Consider Los Angeles schools. There are 1.9 million students in the County. There are 0.7 million in the Los Angeles Unified School District. Only 0.2 million students in the County are in private schools. About half that many in the City are in private schools.

What happens when you give those 0.7 million students vouchers? There are two possibilities. Most move to private schools, or they don't move.

If most move to private schools, the private school population swells by a factor of up to 5. If the LAUSD students stay within LA City, the private schools in the City see enrollment swell by a factor of up to 10. Absorbing so many students would be impossible.

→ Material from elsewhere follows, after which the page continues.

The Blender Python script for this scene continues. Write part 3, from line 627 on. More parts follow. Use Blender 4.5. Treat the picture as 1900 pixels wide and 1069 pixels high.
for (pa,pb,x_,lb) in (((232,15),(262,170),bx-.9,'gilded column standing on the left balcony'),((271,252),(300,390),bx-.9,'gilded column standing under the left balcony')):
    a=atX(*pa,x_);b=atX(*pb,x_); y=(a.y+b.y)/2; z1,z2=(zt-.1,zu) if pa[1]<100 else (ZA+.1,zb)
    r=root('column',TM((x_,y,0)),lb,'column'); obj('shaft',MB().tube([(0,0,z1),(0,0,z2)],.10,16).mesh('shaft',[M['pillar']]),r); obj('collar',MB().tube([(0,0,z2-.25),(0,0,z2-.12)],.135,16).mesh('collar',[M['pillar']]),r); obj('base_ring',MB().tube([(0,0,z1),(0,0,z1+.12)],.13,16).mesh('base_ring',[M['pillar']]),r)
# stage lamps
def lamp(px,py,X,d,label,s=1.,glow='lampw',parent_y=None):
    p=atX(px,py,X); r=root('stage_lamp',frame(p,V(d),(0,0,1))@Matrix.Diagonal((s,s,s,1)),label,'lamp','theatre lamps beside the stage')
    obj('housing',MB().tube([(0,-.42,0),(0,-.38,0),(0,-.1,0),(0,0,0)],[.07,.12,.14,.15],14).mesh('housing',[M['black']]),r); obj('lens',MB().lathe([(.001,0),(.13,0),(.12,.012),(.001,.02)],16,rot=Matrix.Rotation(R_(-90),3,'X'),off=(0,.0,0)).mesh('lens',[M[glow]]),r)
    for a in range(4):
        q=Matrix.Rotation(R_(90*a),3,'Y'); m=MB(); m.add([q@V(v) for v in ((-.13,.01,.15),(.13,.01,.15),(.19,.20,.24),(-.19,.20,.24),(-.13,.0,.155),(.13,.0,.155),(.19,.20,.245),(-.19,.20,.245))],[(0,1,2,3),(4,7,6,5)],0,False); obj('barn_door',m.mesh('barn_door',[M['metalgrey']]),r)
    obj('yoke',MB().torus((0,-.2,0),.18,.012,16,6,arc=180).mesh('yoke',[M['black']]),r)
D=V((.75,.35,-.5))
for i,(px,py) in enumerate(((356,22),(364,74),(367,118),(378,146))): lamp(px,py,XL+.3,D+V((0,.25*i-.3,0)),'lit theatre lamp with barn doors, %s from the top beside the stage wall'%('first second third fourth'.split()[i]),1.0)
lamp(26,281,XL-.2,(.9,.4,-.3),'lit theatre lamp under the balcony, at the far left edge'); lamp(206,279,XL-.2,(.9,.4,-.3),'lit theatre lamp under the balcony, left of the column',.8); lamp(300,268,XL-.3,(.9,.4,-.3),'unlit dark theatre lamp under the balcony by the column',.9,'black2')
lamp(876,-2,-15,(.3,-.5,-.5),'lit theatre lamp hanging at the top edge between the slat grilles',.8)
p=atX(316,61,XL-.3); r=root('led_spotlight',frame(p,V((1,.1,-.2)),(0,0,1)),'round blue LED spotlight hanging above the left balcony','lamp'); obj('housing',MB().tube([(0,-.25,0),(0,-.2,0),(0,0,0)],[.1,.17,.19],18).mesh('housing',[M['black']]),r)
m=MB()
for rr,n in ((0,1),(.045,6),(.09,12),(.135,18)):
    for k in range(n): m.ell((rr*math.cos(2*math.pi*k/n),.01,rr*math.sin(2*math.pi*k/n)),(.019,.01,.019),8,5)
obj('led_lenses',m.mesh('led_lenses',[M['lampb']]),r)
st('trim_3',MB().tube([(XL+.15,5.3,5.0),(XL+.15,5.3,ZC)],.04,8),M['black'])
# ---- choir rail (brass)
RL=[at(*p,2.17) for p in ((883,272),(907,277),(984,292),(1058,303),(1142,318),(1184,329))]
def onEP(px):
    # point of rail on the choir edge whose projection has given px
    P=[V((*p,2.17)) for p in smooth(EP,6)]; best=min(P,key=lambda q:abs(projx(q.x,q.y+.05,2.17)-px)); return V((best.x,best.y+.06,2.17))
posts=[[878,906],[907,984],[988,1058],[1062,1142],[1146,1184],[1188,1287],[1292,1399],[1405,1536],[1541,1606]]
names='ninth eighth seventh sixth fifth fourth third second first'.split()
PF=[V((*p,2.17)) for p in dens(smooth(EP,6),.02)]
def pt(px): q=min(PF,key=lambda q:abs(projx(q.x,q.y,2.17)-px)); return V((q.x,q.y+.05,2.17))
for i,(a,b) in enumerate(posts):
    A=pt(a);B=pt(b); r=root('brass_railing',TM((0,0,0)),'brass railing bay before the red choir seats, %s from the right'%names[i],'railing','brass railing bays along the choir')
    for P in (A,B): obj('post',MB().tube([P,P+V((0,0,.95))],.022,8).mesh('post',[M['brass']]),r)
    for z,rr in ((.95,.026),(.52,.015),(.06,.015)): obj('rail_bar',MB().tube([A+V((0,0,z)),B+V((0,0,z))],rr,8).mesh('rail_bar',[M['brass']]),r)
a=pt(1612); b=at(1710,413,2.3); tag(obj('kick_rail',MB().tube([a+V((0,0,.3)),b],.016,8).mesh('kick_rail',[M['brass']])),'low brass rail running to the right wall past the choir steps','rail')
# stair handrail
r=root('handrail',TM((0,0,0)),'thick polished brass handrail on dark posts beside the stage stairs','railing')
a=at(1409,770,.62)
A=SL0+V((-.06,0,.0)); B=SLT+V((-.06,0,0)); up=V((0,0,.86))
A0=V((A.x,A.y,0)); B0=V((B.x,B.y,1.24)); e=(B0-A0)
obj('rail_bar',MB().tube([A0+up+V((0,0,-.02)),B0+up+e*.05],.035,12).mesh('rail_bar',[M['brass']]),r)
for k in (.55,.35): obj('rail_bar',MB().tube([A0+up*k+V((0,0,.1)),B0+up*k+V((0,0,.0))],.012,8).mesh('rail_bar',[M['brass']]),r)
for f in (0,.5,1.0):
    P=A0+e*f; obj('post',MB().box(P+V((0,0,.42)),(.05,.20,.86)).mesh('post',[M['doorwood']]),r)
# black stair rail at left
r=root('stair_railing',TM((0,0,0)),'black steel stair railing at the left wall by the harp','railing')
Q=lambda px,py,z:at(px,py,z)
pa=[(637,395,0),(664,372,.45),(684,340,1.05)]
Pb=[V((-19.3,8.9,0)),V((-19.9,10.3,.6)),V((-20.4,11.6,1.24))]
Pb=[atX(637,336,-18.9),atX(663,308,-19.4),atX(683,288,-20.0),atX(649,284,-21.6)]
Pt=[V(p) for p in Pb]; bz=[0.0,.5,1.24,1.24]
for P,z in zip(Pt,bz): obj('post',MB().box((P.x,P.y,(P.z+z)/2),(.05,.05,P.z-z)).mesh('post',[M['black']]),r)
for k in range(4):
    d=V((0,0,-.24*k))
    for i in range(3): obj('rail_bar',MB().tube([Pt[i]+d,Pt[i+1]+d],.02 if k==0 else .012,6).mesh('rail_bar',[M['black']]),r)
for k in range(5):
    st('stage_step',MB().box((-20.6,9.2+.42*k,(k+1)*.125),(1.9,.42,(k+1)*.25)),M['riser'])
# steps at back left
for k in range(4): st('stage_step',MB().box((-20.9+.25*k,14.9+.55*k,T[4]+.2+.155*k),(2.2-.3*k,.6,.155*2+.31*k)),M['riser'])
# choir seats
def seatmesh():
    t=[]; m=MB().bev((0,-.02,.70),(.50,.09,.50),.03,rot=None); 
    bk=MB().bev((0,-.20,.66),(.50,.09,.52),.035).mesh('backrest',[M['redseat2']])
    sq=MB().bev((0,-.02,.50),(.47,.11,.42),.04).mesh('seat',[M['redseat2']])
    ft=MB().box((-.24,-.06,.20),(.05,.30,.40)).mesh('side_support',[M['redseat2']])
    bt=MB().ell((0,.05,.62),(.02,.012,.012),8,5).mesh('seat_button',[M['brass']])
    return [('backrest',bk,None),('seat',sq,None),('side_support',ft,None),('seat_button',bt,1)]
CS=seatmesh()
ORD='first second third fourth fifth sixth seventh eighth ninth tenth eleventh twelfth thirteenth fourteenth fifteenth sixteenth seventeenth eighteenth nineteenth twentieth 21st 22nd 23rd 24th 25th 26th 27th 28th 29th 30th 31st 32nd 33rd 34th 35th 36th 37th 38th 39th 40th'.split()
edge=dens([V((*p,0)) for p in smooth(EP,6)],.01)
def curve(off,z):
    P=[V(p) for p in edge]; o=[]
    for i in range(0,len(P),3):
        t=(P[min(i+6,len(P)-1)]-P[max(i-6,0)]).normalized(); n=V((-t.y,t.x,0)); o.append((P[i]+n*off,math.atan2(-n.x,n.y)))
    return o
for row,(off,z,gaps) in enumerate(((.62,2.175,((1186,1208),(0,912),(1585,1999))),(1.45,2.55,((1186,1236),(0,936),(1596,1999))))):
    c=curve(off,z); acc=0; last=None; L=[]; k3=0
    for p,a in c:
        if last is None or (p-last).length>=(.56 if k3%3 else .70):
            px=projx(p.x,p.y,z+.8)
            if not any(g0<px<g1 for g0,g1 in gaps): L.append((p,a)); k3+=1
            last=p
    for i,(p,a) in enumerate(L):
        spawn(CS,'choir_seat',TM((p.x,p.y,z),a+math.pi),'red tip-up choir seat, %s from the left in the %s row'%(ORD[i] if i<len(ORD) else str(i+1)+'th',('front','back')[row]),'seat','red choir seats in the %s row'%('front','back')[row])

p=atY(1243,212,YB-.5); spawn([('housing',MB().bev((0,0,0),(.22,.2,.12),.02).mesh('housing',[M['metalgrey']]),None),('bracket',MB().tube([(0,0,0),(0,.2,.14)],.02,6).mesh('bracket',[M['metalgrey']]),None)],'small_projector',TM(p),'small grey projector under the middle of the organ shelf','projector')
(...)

Costs soar as the schools have to buy new land, build buildings, and buy books and other school supplies. There is a huge teacher shortage which can only be satisfied if the private schools hire all of the teachers laid off by LAUSD. Standards for teachers get no better -- probably they get worse. There is no regulation of teacher quality. Quality of education at the private schools drops dramatically even as costs go up. At the same time, the bloated bureaucracy at LAUSD survives even as enrollment and funding drop, so education there manages to get even worse than it is now.

Alternately, most of the students might stay where they are. The private schools are able to handle the tens of thousands who use the vouchers. Those select few get a better education. Because so few use the vouchers, mostly the voucher program has little effect on the quality of education, but the voucher bureaucracy takes up tax dollars that had been going to students.

By a factor of 5 to 1, there are more private schools in areas with high incomes, so it is reasonably clear who the select few would be.

By a factor of 3 to 1, there are more private schools in areas with low numbers of Hispanics, so it is reasonably clear who the select few would be.

By a factor of 3 to 2, there are more private schools in areas with low numbers of blacks, so it is reasonably clear who the select few would be.

Only 9% of Los Angeles private schools offer special education, so it is reasonably clear who the select few would be.

At the very least it is clear that a voucher program will fail unless it provides comprehensive planning for transitioning huge numbers of students to new schools. Such a massive change in how we educate our population is not going to happen magically by just throwing voucher money at the problem. Educating all students is simply a very different problem than than education the 10% of Los Angeles students who now choose to go to private schools. Private schools are completely unprepared to deal with the different problem.